Could also just be upper management sees it as a enterprise checkbox and thus won’t fund testing and validation of the firmware’s refresh features on consumer versions. Speaking from experience in fairly closely related fields it would be… pretty normal for a bunch of engineers to think this is stupid but be unable to convince their management to do differently. Another possibility is it’s planned obsolescence based on a sales assumption that old, slow drives will be replaced with new ones.
Given how short term corporate thinking tends to be it also wouldn’t surprise me if folks internal to companies who think consumer data that’s 1-2+ years cold should still work well have a hard time overcoming indifference and being able advocate successfully for support. That may include a calculation the wait time to do testing is too long for the review-o-sphere to take up the issue and start moving consumer opinion.

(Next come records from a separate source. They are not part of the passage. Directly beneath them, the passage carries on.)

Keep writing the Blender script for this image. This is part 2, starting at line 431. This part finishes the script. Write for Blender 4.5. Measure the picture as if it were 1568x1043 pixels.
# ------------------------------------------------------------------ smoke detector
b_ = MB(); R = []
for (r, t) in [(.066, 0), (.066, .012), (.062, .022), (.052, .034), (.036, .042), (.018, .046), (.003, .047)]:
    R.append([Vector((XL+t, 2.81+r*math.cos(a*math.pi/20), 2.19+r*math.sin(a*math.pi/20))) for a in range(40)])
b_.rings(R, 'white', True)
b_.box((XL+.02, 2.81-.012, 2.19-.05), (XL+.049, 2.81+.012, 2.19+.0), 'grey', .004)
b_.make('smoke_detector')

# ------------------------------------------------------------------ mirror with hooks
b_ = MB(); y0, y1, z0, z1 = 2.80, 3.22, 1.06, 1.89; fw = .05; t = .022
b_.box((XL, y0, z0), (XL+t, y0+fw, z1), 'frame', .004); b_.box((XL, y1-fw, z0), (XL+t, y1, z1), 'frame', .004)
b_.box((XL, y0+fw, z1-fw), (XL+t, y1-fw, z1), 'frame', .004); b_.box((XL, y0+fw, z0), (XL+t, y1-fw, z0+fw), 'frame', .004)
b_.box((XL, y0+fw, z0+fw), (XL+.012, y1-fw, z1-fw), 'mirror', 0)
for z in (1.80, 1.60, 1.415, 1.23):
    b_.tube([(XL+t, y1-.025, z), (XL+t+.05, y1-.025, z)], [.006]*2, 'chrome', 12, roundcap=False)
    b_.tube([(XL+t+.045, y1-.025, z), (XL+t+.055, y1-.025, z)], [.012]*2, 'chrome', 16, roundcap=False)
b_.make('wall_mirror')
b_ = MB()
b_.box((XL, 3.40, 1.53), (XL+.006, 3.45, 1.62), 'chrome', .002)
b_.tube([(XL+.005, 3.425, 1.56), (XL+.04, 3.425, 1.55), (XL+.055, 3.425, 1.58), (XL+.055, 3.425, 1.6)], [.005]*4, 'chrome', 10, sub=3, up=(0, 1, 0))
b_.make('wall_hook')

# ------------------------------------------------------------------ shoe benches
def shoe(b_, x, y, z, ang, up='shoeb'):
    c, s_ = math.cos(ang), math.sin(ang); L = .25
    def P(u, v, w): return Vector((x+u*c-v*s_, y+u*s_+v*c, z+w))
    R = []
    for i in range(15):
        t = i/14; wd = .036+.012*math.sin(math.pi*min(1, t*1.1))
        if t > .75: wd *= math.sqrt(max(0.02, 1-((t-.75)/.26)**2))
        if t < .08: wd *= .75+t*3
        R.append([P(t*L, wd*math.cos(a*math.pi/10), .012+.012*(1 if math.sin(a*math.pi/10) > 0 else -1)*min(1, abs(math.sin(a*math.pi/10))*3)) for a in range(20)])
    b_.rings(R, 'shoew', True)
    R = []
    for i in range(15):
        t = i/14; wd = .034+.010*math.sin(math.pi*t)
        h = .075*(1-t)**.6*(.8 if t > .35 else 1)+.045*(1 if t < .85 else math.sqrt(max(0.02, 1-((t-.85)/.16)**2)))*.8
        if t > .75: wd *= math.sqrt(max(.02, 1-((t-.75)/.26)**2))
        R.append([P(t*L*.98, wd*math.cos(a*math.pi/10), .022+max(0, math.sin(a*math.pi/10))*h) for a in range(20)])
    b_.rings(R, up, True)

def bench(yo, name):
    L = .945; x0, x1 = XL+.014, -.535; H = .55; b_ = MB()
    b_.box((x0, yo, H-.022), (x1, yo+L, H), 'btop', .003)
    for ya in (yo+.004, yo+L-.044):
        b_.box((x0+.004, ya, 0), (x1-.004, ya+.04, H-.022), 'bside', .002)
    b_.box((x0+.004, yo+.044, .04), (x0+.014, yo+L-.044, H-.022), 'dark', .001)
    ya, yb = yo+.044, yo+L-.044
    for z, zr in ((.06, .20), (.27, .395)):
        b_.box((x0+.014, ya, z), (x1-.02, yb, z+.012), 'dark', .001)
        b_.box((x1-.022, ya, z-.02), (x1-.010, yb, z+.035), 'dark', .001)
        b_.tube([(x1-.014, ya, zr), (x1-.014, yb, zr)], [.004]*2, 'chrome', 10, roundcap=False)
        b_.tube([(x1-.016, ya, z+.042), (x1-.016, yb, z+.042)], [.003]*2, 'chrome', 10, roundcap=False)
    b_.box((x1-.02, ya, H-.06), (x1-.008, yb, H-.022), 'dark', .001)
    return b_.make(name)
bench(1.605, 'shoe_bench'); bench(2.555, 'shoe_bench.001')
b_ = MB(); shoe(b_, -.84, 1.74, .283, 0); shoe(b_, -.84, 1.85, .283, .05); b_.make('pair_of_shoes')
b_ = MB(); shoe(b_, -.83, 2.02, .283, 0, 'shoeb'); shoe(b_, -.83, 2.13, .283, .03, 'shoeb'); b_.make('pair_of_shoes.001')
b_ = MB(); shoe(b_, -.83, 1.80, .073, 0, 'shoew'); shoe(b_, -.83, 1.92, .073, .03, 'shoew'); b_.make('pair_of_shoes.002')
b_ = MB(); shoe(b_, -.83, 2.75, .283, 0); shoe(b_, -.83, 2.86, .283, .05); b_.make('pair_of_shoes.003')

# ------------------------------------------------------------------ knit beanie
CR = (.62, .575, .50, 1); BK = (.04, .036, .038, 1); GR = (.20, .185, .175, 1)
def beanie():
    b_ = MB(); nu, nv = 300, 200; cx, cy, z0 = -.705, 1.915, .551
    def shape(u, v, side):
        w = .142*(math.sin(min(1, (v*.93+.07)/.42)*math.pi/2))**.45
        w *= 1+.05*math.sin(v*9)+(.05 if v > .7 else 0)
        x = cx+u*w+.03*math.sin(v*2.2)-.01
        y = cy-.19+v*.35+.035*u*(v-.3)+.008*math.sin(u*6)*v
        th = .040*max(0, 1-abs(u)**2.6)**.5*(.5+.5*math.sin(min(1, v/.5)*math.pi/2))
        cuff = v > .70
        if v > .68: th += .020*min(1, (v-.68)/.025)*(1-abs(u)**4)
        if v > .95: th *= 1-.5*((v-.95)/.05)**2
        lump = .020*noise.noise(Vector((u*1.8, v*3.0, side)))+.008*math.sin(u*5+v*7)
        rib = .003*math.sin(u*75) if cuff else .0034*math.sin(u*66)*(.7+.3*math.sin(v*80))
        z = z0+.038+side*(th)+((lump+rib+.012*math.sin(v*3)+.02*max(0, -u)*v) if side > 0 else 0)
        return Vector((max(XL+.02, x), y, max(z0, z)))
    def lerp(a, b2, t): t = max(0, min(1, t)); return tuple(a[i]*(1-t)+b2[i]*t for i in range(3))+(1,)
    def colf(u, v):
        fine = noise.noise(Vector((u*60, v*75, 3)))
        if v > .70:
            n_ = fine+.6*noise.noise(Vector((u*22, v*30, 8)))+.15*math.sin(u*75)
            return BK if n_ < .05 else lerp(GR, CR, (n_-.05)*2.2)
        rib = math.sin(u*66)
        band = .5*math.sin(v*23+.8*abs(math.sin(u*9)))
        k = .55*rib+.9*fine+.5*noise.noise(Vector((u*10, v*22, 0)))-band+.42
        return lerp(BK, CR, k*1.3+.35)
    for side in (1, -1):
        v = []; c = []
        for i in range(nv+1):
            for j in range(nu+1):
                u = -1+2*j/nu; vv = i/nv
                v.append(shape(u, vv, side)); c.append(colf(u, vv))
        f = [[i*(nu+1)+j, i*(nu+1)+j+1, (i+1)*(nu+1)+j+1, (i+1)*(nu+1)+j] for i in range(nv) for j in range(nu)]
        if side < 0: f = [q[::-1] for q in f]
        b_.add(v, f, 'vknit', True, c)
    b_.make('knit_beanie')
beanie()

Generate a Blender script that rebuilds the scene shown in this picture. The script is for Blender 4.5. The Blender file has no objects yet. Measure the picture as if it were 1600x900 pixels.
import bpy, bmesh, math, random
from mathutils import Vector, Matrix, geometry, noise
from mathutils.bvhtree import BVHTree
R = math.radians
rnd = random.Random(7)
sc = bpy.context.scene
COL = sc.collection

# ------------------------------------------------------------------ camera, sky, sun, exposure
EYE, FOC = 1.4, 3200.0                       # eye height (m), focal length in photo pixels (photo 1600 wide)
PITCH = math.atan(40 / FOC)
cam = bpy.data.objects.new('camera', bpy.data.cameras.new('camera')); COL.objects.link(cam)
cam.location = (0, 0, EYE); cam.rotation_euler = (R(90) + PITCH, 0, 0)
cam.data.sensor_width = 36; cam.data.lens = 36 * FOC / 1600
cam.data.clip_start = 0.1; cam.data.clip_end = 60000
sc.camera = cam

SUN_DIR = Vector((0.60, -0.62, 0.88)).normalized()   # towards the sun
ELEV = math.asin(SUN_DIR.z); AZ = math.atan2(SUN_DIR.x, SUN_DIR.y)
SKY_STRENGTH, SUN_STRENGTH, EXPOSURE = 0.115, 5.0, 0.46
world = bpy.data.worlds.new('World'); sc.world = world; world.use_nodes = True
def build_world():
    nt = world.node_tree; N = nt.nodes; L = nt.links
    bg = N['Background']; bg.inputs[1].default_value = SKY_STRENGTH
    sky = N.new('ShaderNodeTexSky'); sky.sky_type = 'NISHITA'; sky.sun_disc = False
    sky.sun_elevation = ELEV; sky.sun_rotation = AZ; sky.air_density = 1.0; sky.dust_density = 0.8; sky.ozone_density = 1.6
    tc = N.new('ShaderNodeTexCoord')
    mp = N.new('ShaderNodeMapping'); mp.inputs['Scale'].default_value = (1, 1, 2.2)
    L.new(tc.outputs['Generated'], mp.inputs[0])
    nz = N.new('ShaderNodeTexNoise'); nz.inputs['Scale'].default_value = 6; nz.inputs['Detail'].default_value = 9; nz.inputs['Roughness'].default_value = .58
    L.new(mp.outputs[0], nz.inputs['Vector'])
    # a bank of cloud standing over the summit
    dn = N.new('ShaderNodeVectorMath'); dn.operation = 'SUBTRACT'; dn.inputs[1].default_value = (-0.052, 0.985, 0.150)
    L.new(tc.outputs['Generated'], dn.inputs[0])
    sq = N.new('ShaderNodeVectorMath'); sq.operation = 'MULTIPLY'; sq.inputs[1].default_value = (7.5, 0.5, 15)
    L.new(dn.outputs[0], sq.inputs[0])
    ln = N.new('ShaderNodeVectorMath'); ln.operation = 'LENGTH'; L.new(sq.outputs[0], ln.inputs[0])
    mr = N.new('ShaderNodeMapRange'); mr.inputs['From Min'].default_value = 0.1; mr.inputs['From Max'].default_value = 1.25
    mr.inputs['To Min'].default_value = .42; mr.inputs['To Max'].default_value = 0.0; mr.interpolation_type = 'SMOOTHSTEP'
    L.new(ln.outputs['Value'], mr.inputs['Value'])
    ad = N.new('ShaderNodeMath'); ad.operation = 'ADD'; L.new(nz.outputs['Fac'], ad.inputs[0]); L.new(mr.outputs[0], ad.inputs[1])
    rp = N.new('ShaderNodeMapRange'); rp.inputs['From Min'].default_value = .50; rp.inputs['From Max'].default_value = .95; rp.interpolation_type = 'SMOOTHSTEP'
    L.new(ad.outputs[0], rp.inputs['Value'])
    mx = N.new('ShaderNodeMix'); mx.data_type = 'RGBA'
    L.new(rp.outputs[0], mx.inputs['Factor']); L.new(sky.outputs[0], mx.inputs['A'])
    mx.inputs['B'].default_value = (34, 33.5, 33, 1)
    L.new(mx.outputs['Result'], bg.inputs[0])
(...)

Wouldn’t surprise me either if some companies don’t know how much their drives’ read speeds can decline because it’s not something they’re testing for. Might also be accelerated aging is failing to (re)produce real world degradation or just isn’t practical to run long enough to detect it.
I’d tend to guess all of these possibilities, as well as warranty calculations and other circumstances, occur to different degrees across drive manufacturers.
Minor note: there’s a post on reddit saying Phison’s released a firmware fix? mitigation? for slow reads by least E18 controllers. The Sabrent Rockets are all Phison, though the drive for this thread’s E12S.
Thank you so much for your patience regarding this matter, I received a response from my colleagues from Lab team they suggest that a secure erase can help with this behavior, so, could you please make a backup of the data on the drive, then use our secure erase tool: Dropbox then once the drive is clean re-initialize and reformat the drive and you would have to two options restore the data from the backup or test the drive without the data.
Please let me know if the issue of the drive persists even after the secure erase.
//
I didn’t follow up with support after this or try the “solution” as there wouldn’t really be any way to test it aside from having it wait around for a few years… Now the drive is used in mirrored mode on my NAS & eventually I may just use it as a cache drive or something.